The
Labor Department said on Wednesday its producer price index
slipped 0.1 percent last month after dropping 0.2 percent in
February. In the 12 months through March, the PPI dipped 0.1
percent after being unchanged in February.
Economists polled by Reuters had forecast the PPI advancing 0.2
percent last month and gaining 0.3 percent from a year ago.
Weak producer prices suggest overall inflation will remain below
the Fed's 2 percent target for a while. Tame inflation is a key
factor in the U.S. central bank's policy of gradually raising
interest rates even as the labor market tightens.
The Fed hiked its benchmark overnight interest rate in December
for the first time in nearly a decade and policymakers recently
forecast only two more rate hikes this year.

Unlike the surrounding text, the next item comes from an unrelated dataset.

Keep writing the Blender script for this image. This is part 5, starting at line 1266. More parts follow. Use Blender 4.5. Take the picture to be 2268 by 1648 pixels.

Inflation has been dampened by a buoyant dollar and cheaper oil
prices. Last month, energy prices rose 1.8 percent, with
gasoline prices surging 7.1 percent in what was the largest
increase since May 2015. Energy prices fell 3.4 percent in
February.
Wholesale food prices fell 0.9 percent last month. Prices for
services fell 0.2 percent, the first decline since October,
after being unchanged in February.
A 0.5 percent drop in margins for final demand trade services
accounted for more than 80 percent of the decline in prices for
services.
A key measure of underlying producer price pressures that
excludes food, energy and trade services was unchanged last
month after edging up 0.1 percent in February.
The so-called core PPI was up 0.9 percent in the 12 months
through March after rising by the same margin in February.